Copy the data precisely, keeping every character.

────────

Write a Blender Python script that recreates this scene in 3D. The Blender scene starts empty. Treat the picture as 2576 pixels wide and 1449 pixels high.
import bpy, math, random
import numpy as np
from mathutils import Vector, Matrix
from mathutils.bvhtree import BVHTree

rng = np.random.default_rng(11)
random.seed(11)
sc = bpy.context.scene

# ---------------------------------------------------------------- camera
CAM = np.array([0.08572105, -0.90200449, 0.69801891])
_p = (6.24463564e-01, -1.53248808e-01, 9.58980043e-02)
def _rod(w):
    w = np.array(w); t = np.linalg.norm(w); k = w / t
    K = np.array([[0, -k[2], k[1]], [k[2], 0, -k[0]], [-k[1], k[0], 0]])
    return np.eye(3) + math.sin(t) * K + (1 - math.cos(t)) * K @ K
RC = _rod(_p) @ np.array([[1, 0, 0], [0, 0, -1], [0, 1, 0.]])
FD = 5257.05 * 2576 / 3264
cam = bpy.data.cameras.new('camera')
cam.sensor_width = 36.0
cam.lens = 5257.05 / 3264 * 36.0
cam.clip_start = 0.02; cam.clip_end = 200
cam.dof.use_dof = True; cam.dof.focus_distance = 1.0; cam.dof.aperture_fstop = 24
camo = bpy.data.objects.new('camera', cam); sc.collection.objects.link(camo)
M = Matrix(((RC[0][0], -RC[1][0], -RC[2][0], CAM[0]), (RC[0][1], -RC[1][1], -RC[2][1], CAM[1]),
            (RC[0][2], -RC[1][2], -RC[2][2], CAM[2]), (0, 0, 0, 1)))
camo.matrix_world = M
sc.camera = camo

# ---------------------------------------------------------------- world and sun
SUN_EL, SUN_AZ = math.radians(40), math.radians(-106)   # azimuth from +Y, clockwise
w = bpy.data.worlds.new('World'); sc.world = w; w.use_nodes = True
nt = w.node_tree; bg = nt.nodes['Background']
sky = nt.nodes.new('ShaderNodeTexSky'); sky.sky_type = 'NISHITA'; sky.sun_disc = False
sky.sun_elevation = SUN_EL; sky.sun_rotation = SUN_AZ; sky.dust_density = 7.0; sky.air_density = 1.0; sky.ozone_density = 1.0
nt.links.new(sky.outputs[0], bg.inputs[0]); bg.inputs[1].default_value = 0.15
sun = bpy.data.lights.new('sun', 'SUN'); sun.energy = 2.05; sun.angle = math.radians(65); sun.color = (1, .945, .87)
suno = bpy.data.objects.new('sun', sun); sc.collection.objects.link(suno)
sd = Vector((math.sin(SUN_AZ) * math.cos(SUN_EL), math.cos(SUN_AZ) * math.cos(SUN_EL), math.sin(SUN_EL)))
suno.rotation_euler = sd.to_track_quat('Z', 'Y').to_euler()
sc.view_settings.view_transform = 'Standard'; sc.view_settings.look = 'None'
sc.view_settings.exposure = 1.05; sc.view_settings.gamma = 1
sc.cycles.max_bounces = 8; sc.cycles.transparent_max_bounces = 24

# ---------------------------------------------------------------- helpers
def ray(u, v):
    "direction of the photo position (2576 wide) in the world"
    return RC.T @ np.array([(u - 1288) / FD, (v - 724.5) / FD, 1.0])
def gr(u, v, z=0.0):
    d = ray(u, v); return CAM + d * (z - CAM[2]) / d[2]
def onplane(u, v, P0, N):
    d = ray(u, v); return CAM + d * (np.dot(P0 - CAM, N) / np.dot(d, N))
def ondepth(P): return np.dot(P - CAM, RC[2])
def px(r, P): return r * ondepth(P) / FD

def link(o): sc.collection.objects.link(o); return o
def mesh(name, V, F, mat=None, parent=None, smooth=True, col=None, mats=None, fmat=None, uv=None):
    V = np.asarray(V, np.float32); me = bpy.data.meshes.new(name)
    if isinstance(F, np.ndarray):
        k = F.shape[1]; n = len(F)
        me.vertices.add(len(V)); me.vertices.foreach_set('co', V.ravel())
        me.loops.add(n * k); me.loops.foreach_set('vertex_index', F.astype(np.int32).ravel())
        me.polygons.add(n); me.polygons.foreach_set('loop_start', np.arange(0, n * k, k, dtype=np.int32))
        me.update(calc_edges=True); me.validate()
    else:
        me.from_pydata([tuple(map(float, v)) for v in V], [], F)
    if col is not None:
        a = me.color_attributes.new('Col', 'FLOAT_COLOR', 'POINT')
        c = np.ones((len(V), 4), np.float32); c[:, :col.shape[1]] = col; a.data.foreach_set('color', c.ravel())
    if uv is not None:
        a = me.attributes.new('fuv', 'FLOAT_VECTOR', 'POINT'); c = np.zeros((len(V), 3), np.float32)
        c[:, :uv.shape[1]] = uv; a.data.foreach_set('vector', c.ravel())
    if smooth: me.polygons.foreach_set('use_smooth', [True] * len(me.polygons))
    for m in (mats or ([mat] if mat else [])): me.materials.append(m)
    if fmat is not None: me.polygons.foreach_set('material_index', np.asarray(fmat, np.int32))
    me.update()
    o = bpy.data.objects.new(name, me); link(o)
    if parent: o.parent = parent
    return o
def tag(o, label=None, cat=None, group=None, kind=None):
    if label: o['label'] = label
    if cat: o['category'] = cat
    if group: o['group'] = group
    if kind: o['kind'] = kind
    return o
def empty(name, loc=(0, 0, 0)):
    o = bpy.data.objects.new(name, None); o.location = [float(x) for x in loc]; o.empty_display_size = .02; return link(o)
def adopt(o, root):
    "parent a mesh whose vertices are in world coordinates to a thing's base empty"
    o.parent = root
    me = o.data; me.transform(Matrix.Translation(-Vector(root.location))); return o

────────

■ **Task output**
Write a Blender Python script that recreates this scene in 3D. The Blender scene starts empty. Treat the picture as 2576 pixels wide and 1449 pixels high.
import bpy, math, random
import numpy as np
from mathutils import Vector, Matrix
from mathutils.bvhtree import BVHTree

rng = np.random.default_rng(11)
random.seed(11)
sc = bpy.context.scene

# ---------------------------------------------------------------- camera
CAM = np.array([0.08572105, -0.90200449, 0.69801891])
_p = (6.24463564e-01, -1.53248808e-01, 9.58980043e-02)
def _rod(w):
    w = np.array(w); t = np.linalg.norm(w); k = w / t
    K = np.array([[0, -k[2], k[1]], [k[2], 0, -k[0]], [-k[1], k[0], 0]])
    return np.eye(3) + math.sin(t) * K + (1 - math.cos(t)) * K @ K
RC = _rod(_p) @ np.array([[1, 0, 0], [0, 0, -1], [0, 1, 0.]])
FD = 5257.05 * 2576 / 3264
cam = bpy.data.cameras.new('camera')
cam.sensor_width = 36.0
cam.lens = 5257.05 / 3264 * 36.0
cam.clip_start = 0.02; cam.clip_end = 200
cam.dof.use_dof = True; cam.dof.focus_distance = 1.0; cam.dof.aperture_fstop = 24
camo = bpy.data.objects.new('camera', cam); sc.collection.objects.link(camo)
M = Matrix(((RC[0][0], -RC[1][0], -RC[2][0], CAM[0]), (RC[0][1], -RC[1][1], -RC[2][1], CAM[1]),
            (RC[0][2], -RC[1][2], -RC[2][2], CAM[2]), (0, 0, 0, 1)))
camo.matrix_world = M
sc.camera = camo

# ---------------------------------------------------------------- world and sun
SUN_EL, SUN_AZ = math.radians(40), math.radians(-106)   # azimuth from +Y, clockwise
w = bpy.data.worlds.new('World'); sc.world = w; w.use_nodes = True
nt = w.node_tree; bg = nt.nodes['Background']
sky = nt.nodes.new('ShaderNodeTexSky'); sky.sky_type = 'NISHITA'; sky.sun_disc = False
sky.sun_elevation = SUN_EL; sky.sun_rotation = SUN_AZ; sky.dust_density = 7.0; sky.air_density = 1.0; sky.ozone_density = 1.0
nt.links.new(sky.outputs[0], bg.inputs[0]); bg.inputs[1].default_value = 0.15
sun = bpy.data.lights.new('sun', 'SUN'); sun.energy = 2.05; sun.angle = math.radians(65); sun.color = (1, .945, .87)
suno = bpy.data.objects.new('sun', sun); sc.collection.objects.link(suno)
sd = Vector((math.sin(SUN_AZ) * math.cos(SUN_EL), math.cos(SUN_AZ) * math.cos(SUN_EL), math.sin(SUN_EL)))
suno.rotation_euler = sd.to_track_quat('Z', 'Y').to_euler()
sc.view_settings.view_transform = 'Standard'; sc.view_settings.look = 'None'
sc.view_settings.exposure = 1.05; sc.view_settings.gamma = 1
sc.cycles.max_bounces = 8; sc.cycles.transparent_max_bounces = 24

# ---------------------------------------------------------------- helpers
def ray(u, v):
    "direction of the photo position (2576 wide) in the world"
    return RC.T @ np.array([(u - 1288) / FD, (v - 724.5) / FD, 1.0])
def gr(u, v, z=0.0):
    d = ray(u, v); return CAM + d * (z - CAM[2]) / d[2]
def onplane(u, v, P0, N):
    d = ray(u, v); return CAM + d * (np.dot(P0 - CAM, N) / np.dot(d, N))
def ondepth(P): return np.dot(P - CAM, RC[2])
def px(r, P): return r * ondepth(P) / FD

def link(o): sc.collection.objects.link(o); return o
def mesh(name, V, F, mat=None, parent=None, smooth=True, col=None, mats=None, fmat=None, uv=None):
    V = np.asarray(V, np.float32); me = bpy.data.meshes.new(name)
    if isinstance(F, np.ndarray):
        k = F.shape[1]; n = len(F)
        me.vertices.add(len(V)); me.vertices.foreach_set('co', V.ravel())
        me.loops.add(n * k); me.loops.foreach_set('vertex_index', F.astype(np.int32).ravel())
        me.polygons.add(n); me.polygons.foreach_set('loop_start', np.arange(0, n * k, k, dtype=np.int32))
        me.update(calc_edges=True); me.validate()
    else:
        me.from_pydata([tuple(map(float, v)) for v in V], [], F)
    if col is not None:
        a = me.color_attributes.new('Col', 'FLOAT_COLOR', 'POINT')
        c = np.ones((len(V), 4), np.float32); c[:, :col.shape[1]] = col; a.data.foreach_set('color', c.ravel())
    if uv is not None:
        a = me.attributes.new('fuv', 'FLOAT_VECTOR', 'POINT'); c = np.zeros((len(V), 3), np.float32)
        c[:, :uv.shape[1]] = uv; a.data.foreach_set('vector', c.ravel())
    if smooth: me.polygons.foreach_set('use_smooth', [True] * len(me.polygons))
    for m in (mats or ([mat] if mat else [])): me.materials.append(m)
    if fmat is not None: me.polygons.foreach_set('material_index', np.asarray(fmat, np.int32))
    me.update()
    o = bpy.data.objects.new(name, me); link(o)
    if parent: o.parent = parent
    return o
def tag(o, label=None, cat=None, group=None, kind=None):
    if label: o['label'] = label
    if cat: o['category'] = cat
    if group: o['group'] = group
    if kind: o['kind'] = kind
    return o
def empty(name, loc=(0, 0, 0)):
    o = bpy.data.objects.new(name, None); o.location = [float(x) for x in loc]; o.empty_display_size = .02; return link(o)
def adopt(o, root):
    "parent a mesh whose vertices are in world coordinates to a thing's base empty"
    o.parent = root
    me = o.data; me.transform(Matrix.Translation(-Vector(root.location))); return o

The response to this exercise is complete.